▸ Recorded data
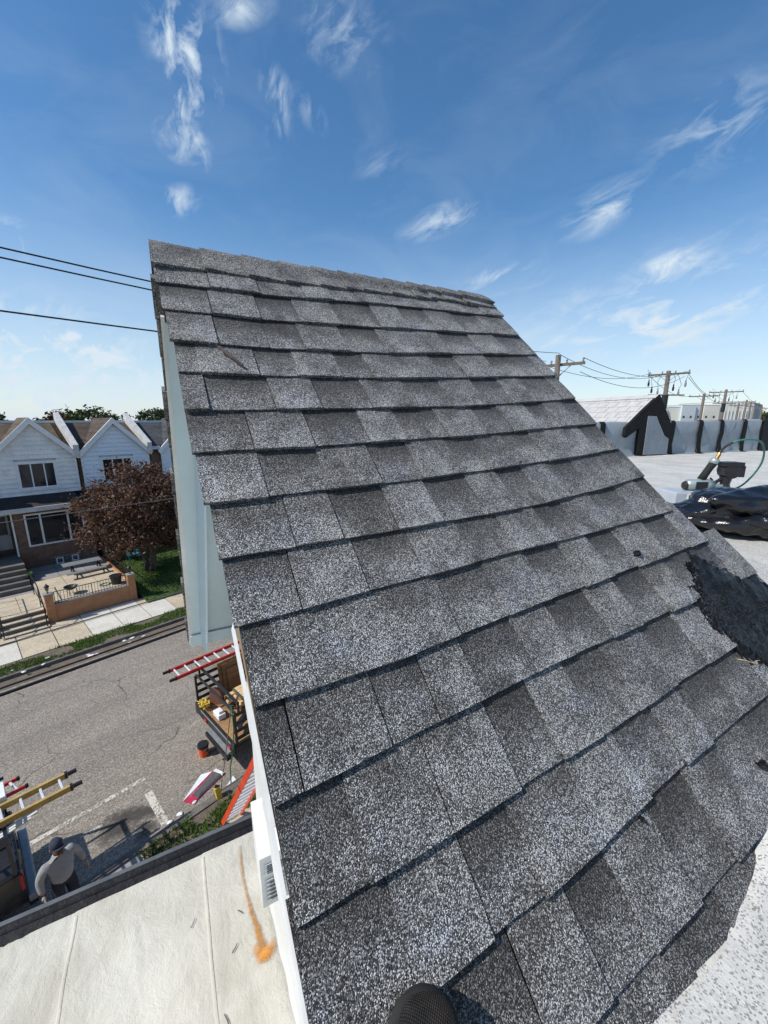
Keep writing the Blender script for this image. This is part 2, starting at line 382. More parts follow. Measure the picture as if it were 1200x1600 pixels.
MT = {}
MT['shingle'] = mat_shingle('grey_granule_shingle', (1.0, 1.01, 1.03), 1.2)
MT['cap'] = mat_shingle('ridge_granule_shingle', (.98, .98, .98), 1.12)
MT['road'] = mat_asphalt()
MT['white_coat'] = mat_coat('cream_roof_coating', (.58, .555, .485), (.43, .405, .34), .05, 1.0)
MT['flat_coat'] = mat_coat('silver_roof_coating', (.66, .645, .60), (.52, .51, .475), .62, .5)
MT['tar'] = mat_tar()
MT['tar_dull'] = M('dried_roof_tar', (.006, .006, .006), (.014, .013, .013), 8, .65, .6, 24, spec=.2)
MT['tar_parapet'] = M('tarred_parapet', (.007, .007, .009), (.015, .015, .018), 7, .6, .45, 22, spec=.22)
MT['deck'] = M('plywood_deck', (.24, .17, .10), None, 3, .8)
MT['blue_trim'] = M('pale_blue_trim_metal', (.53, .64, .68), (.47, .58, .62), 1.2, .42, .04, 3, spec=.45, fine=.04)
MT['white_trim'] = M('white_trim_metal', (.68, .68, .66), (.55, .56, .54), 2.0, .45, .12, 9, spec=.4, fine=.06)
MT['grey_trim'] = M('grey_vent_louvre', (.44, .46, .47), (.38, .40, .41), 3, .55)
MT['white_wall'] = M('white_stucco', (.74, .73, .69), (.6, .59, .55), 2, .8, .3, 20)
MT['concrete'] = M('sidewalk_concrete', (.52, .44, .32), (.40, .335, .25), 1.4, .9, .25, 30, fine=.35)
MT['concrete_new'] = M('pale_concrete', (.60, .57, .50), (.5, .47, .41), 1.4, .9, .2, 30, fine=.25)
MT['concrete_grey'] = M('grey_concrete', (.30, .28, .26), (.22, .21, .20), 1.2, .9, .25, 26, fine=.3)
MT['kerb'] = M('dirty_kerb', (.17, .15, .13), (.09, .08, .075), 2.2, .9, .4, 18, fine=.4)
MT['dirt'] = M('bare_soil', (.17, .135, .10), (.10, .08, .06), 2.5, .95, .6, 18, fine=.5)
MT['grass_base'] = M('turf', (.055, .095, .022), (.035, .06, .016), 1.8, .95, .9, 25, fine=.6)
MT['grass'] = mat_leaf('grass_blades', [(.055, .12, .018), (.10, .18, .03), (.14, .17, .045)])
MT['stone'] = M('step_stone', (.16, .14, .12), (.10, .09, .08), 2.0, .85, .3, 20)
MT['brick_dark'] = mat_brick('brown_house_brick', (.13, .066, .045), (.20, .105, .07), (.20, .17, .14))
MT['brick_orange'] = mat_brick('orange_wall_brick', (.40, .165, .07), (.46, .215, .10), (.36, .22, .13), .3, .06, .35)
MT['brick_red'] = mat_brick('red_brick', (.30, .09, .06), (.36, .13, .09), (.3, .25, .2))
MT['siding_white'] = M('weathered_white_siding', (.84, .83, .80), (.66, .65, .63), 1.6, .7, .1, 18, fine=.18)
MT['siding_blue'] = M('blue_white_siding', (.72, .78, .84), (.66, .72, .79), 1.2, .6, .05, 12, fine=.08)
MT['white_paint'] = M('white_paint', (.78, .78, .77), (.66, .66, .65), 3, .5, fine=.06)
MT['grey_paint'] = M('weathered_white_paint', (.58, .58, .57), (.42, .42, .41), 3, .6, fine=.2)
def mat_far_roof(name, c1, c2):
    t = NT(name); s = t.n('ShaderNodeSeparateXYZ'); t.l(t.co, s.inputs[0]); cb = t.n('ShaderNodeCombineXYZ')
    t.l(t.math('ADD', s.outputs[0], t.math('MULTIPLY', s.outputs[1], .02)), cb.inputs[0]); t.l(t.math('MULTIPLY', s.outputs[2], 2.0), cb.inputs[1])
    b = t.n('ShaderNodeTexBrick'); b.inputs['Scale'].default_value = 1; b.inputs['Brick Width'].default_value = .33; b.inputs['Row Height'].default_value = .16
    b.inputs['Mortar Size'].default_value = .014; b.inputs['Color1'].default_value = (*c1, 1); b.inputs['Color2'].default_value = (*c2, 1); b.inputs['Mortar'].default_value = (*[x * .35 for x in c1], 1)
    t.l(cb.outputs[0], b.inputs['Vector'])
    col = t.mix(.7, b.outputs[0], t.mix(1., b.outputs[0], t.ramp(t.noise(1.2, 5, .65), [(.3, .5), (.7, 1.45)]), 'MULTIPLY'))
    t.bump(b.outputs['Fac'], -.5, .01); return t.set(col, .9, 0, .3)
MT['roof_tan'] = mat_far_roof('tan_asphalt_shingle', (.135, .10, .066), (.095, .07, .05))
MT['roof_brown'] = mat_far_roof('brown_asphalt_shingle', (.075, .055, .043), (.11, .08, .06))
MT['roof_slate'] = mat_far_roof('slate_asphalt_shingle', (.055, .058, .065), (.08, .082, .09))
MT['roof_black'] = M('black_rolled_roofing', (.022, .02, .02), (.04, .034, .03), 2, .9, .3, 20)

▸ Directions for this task
Write out the whole listing exactly, and drop the pictures.

▸ Response to this task
Keep writing the Blender script for this image. This is part 2, starting at line 382. More parts follow. Measure the picture as if it were 1200x1600 pixels.
MT = {}
MT['shingle'] = mat_shingle('grey_granule_shingle', (1.0, 1.01, 1.03), 1.2)
MT['cap'] = mat_shingle('ridge_granule_shingle', (.98, .98, .98), 1.12)
MT['road'] = mat_asphalt()
MT['white_coat'] = mat_coat('cream_roof_coating', (.58, .555, .485), (.43, .405, .34), .05, 1.0)
MT['flat_coat'] = mat_coat('silver_roof_coating', (.66, .645, .60), (.52, .51, .475), .62, .5)
MT['tar'] = mat_tar()
MT['tar_dull'] = M('dried_roof_tar', (.006, .006, .006), (.014, .013, .013), 8, .65, .6, 24, spec=.2)
MT['tar_parapet'] = M('tarred_parapet', (.007, .007, .009), (.015, .015, .018), 7, .6, .45, 22, spec=.22)
MT['deck'] = M('plywood_deck', (.24, .17, .10), None, 3, .8)
MT['blue_trim'] = M('pale_blue_trim_metal', (.53, .64, .68), (.47, .58, .62), 1.2, .42, .04, 3, spec=.45, fine=.04)
MT['white_trim'] = M('white_trim_metal', (.68, .68, .66), (.55, .56, .54), 2.0, .45, .12, 9, spec=.4, fine=.06)
MT['grey_trim'] = M('grey_vent_louvre', (.44, .46, .47), (.38, .40, .41), 3, .55)
MT['white_wall'] = M('white_stucco', (.74, .73, .69), (.6, .59, .55), 2, .8, .3, 20)
MT['concrete'] = M('sidewalk_concrete', (.52, .44, .32), (.40, .335, .25), 1.4, .9, .25, 30, fine=.35)
MT['concrete_new'] = M('pale_concrete', (.60, .57, .50), (.5, .47, .41), 1.4, .9, .2, 30, fine=.25)
MT['concrete_grey'] = M('grey_concrete', (.30, .28, .26), (.22, .21, .20), 1.2, .9, .25, 26, fine=.3)
MT['kerb'] = M('dirty_kerb', (.17, .15, .13), (.09, .08, .075), 2.2, .9, .4, 18, fine=.4)
MT['dirt'] = M('bare_soil', (.17, .135, .10), (.10, .08, .06), 2.5, .95, .6, 18, fine=.5)
MT['grass_base'] = M('turf', (.055, .095, .022), (.035, .06, .016), 1.8, .95, .9, 25, fine=.6)
MT['grass'] = mat_leaf('grass_blades', [(.055, .12, .018), (.10, .18, .03), (.14, .17, .045)])
MT['stone'] = M('step_stone', (.16, .14, .12), (.10, .09, .08), 2.0, .85, .3, 20)
MT['brick_dark'] = mat_brick('brown_house_brick', (.13, .066, .045), (.20, .105, .07), (.20, .17, .14))
MT['brick_orange'] = mat_brick('orange_wall_brick', (.40, .165, .07), (.46, .215, .10), (.36, .22, .13), .3, .06, .35)
MT['brick_red'] = mat_brick('red_brick', (.30, .09, .06), (.36, .13, .09), (.3, .25, .2))
MT['siding_white'] = M('weathered_white_siding', (.84, .83, .80), (.66, .65, .63), 1.6, .7, .1, 18, fine=.18)
MT['siding_blue'] = M('blue_white_siding', (.72, .78, .84), (.66, .72, .79), 1.2, .6, .05, 12, fine=.08)
MT['white_paint'] = M('white_paint', (.78, .78, .77), (.66, .66, .65), 3, .5, fine=.06)
MT['grey_paint'] = M('weathered_white_paint', (.58, .58, .57), (.42, .42, .41), 3, .6, fine=.2)
def mat_far_roof(name, c1, c2):
    t = NT(name); s = t.n('ShaderNodeSeparateXYZ'); t.l(t.co, s.inputs[0]); cb = t.n('ShaderNodeCombineXYZ')
    t.l(t.math('ADD', s.outputs[0], t.math('MULTIPLY', s.outputs[1], .02)), cb.inputs[0]); t.l(t.math('MULTIPLY', s.outputs[2], 2.0), cb.inputs[1])
    b = t.n('ShaderNodeTexBrick'); b.inputs['Scale'].default_value = 1; b.inputs['Brick Width'].default_value = .33; b.inputs['Row Height'].default_value = .16
    b.inputs['Mortar Size'].default_value = .014; b.inputs['Color1'].default_value = (*c1, 1); b.inputs['Color2'].default_value = (*c2, 1); b.inputs['Mortar'].default_value = (*[x * .35 for x in c1], 1)
    t.l(cb.outputs[0], b.inputs['Vector'])
    col = t.mix(.7, b.outputs[0], t.mix(1., b.outputs[0], t.ramp(t.noise(1.2, 5, .65), [(.3, .5), (.7, 1.45)]), 'MULTIPLY'))
    t.bump(b.outputs['Fac'], -.5, .01); return t.set(col, .9, 0, .3)
MT['roof_tan'] = mat_far_roof('tan_asphalt_shingle', (.135, .10, .066), (.095, .07, .05))
MT['roof_brown'] = mat_far_roof('brown_asphalt_shingle', (.075, .055, .043), (.11, .08, .06))
MT['roof_slate'] = mat_far_roof('slate_asphalt_shingle', (.055, .058, .065), (.08, .082, .09))
MT['roof_black'] = M('black_rolled_roofing', (.022, .02, .02), (.04, .034, .03), 2, .9, .3, 20)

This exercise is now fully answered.